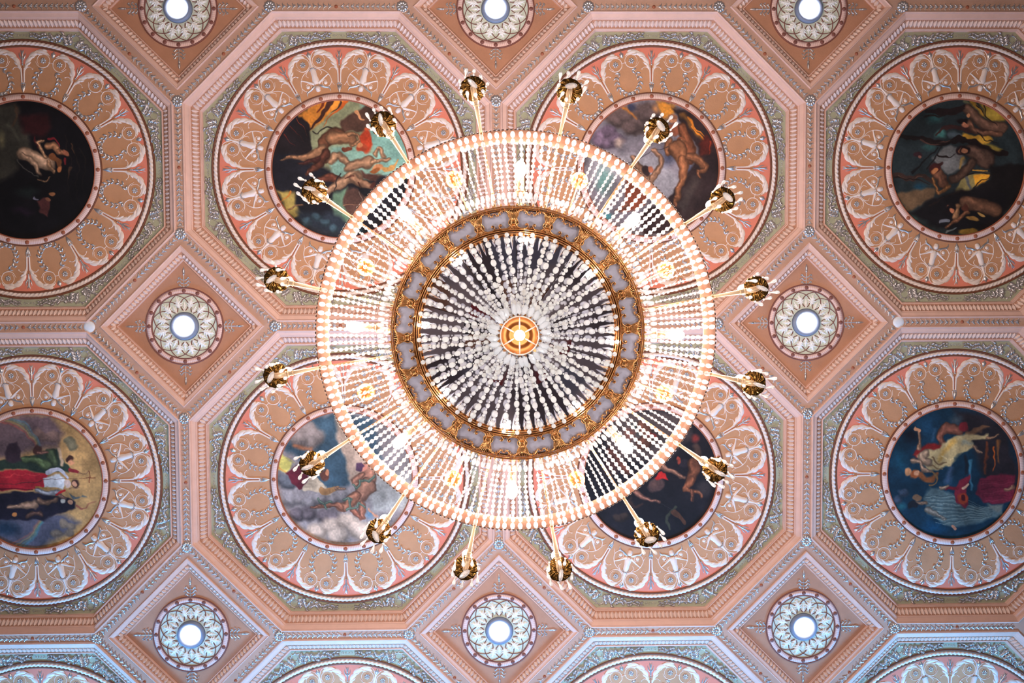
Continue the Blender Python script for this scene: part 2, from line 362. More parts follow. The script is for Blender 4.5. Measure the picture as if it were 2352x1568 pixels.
def carved_mesh(name, ap, nside, rot, e0, e1, a0, a1, step):
    # row of leaf tongues on the sloping face, apothem a0 (outer) .. a1 (inner)
    b = MB(); am = (a0+a1)/2; L = 2*am*math.tan(PI/nside); n = int(L/step)
    for s_ in range(nside):
        th = rot+2*PI*(s_+.5)/nside; ux, uy = math.cos(th), math.sin(th); tx, ty = -uy, ux
        for k in range(n):
            t = (k+.5)/n*L-L/2
            V = []
            for (da, dt, dz) in [(1,0,.5),(.8,-.38,.2),(.8,.38,.2),(.35,-.42,.5),(.35,.42,.5),(0,0,.4),(.5,0,5.2),(.2,0,4.4),(.85,0,3.6)]:
                ap_ = a1+(a0-a1)*da; e_ = e1+(e0-e1)*da+dz; tt = t+dt*step
                V.append((ux*ap_+tx*tt, uy*ap_+ty*tt, e_))
            b.add(V, [(1,0,8),(0,2,8),(1,8,6),(8,2,6),(3,1,6),(2,4,6),(3,6,7),(6,4,7),(3,7,5),(7,4,5)])
            # small dart between the tongues
            V = []
            for (da, dt, dz) in [(1,.5,.3),(.5,.42,.4),(.5,.58,.4),(.05,.5,.3),(.6,.5,2.0)]:
                ap_ = a1+(a0-a1)*da; e_ = e1+(e0-e1)*da+dz; tt = t+dt*step; V.append((ux*ap_+tx*tt, uy*ap_+ty*tt, e_))
            b.add(V, [(0,1,4),(1,3,4),(3,2,4),(2,0,4)])
    return b.mesh(name, M['carved'], S, smooth=False, down=True)
def foliage_mesh():      # one eighth: octagon corner along +v
    b = MB(); rr = random.Random(3)
    def pos(t, f):          # t degrees from the corner, f 0..1 across the band (0 circle side)
        r0 = 296; r1 = 311/math.cos(R_(22.5-abs(t))); r = r0+(r1-r0)*f; return (r*math.sin(R_(t)), r*math.cos(R_(t)))
    c = (0, 316)
    b.ribbon(arc(c, 12.5, -70, 250, 30, 9.5), [1.1,1.4,1.0,.4], [2.2,2.4,1.8])
    b.ribbon(arc(c, 9, 60, -180, 20, 4), [.6,.9,.5], 1.6)
    for k in range(9):
        a = R_(-60+k*36); p = (c[0]+11*math.cos(a), c[1]+11*math.sin(a)); q = (c[0]+(17+rr.random()*3)*math.cos(a+.5), c[1]+min(17, 17)*math.sin(a+.5)); b.leaf(p, q, 2.0, 2.6, .15)
    for sg in (1,-1):
        f = [(2,.1),(3.2,.45),(5,.75),(7,.4),(9,.25),(11,.6),(13,.55),(15,.35),(17,.6),(19,.5)]
        st = spline([pos(sg*t, q) for t, q in f], 60); b.ribbon(st, [1.4,1.2,1.0,.8,.5,.3], [2.2,1.8,1.2])
        nl = 15
        for k in range(nl):
            i = int((k+.5)/nl*58); p = st[i]; d = st[min(59,i+2)]-st[max(0,i-2)]; d /= np.linalg.norm(d)+1e-9; Lq = 16*(1-.5*k/nl)
            for s2 in (1,-1):
                for da, ls in ((30,1.0),(62,.75)):
                    a = R_(da+rr.uniform(-9,9))*s2; l = Lq*ls*rr.uniform(.8,1.1)
                    q = np.array((p[0]+l*(d[0]*math.cos(a)-d[1]*math.sin(a)), p[1]+l*(d[0]*math.sin(a)+d[1]*math.cos(a))))
                    rq = np.hypot(*q); tq = abs(math.degrees(math.atan2(q[0], q[1])))
                    if rq < 294 or tq > 22.2 or rq*math.cos(R_(22.5-tq)) > 312: continue
                    b.leaf(p, q, l*.24, 6.0, .18*s2, rr.uniform(0,.6), 6)
        p = pos(sg*20.6, .5); b.ribbon(arc(p, 3.2, 0, 330, 12, 1.2), .55, 1.0); p = pos(sg*21.9, .5); b.ribbon(arc(p, 2.4, 180, -120, 10, 1.0), .5, 1.0)
    return b.mesh('foliage_scroll', M['silver'], S, down=True)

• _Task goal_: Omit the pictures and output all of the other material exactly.

• _Full solution_:
Continue the Blender Python script for this scene: part 2, from line 362. More parts follow. The script is for Blender 4.5. Measure the picture as if it were 2352x1568 pixels.
def carved_mesh(name, ap, nside, rot, e0, e1, a0, a1, step):
    # row of leaf tongues on the sloping face, apothem a0 (outer) .. a1 (inner)
    b = MB(); am = (a0+a1)/2; L = 2*am*math.tan(PI/nside); n = int(L/step)
    for s_ in range(nside):
        th = rot+2*PI*(s_+.5)/nside; ux, uy = math.cos(th), math.sin(th); tx, ty = -uy, ux
        for k in range(n):
            t = (k+.5)/n*L-L/2
            V = []
            for (da, dt, dz) in [(1,0,.5),(.8,-.38,.2),(.8,.38,.2),(.35,-.42,.5),(.35,.42,.5),(0,0,.4),(.5,0,5.2),(.2,0,4.4),(.85,0,3.6)]:
                ap_ = a1+(a0-a1)*da; e_ = e1+(e0-e1)*da+dz; tt = t+dt*step
                V.append((ux*ap_+tx*tt, uy*ap_+ty*tt, e_))
            b.add(V, [(1,0,8),(0,2,8),(1,8,6),(8,2,6),(3,1,6),(2,4,6),(3,6,7),(6,4,7),(3,7,5),(7,4,5)])
            # small dart between the tongues
            V = []
            for (da, dt, dz) in [(1,.5,.3),(.5,.42,.4),(.5,.58,.4),(.05,.5,.3),(.6,.5,2.0)]:
                ap_ = a1+(a0-a1)*da; e_ = e1+(e0-e1)*da+dz; tt = t+dt*step; V.append((ux*ap_+tx*tt, uy*ap_+ty*tt, e_))
            b.add(V, [(0,1,4),(1,3,4),(3,2,4),(2,0,4)])
    return b.mesh(name, M['carved'], S, smooth=False, down=True)
def foliage_mesh():      # one eighth: octagon corner along +v
    b = MB(); rr = random.Random(3)
    def pos(t, f):          # t degrees from the corner, f 0..1 across the band (0 circle side)
        r0 = 296; r1 = 311/math.cos(R_(22.5-abs(t))); r = r0+(r1-r0)*f; return (r*math.sin(R_(t)), r*math.cos(R_(t)))
    c = (0, 316)
    b.ribbon(arc(c, 12.5, -70, 250, 30, 9.5), [1.1,1.4,1.0,.4], [2.2,2.4,1.8])
    b.ribbon(arc(c, 9, 60, -180, 20, 4), [.6,.9,.5], 1.6)
    for k in range(9):
        a = R_(-60+k*36); p = (c[0]+11*math.cos(a), c[1]+11*math.sin(a)); q = (c[0]+(17+rr.random()*3)*math.cos(a+.5), c[1]+min(17, 17)*math.sin(a+.5)); b.leaf(p, q, 2.0, 2.6, .15)
    for sg in (1,-1):
        f = [(2,.1),(3.2,.45),(5,.75),(7,.4),(9,.25),(11,.6),(13,.55),(15,.35),(17,.6),(19,.5)]
        st = spline([pos(sg*t, q) for t, q in f], 60); b.ribbon(st, [1.4,1.2,1.0,.8,.5,.3], [2.2,1.8,1.2])
        nl = 15
        for k in range(nl):
            i = int((k+.5)/nl*58); p = st[i]; d = st[min(59,i+2)]-st[max(0,i-2)]; d /= np.linalg.norm(d)+1e-9; Lq = 16*(1-.5*k/nl)
            for s2 in (1,-1):
                for da, ls in ((30,1.0),(62,.75)):
                    a = R_(da+rr.uniform(-9,9))*s2; l = Lq*ls*rr.uniform(.8,1.1)
                    q = np.array((p[0]+l*(d[0]*math.cos(a)-d[1]*math.sin(a)), p[1]+l*(d[0]*math.sin(a)+d[1]*math.cos(a))))
                    rq = np.hypot(*q); tq = abs(math.degrees(math.atan2(q[0], q[1])))
                    if rq < 294 or tq > 22.2 or rq*math.cos(R_(22.5-tq)) > 312: continue
                    b.leaf(p, q, l*.24, 6.0, .18*s2, rr.uniform(0,.6), 6)
        p = pos(sg*20.6, .5); b.ribbon(arc(p, 3.2, 0, 330, 12, 1.2), .55, 1.0); p = pos(sg*21.9, .5); b.ribbon(arc(p, 2.4, 180, -120, 10, 1.0), .5, 1.0)
    return b.mesh('foliage_scroll', M['silver'], S, down=True)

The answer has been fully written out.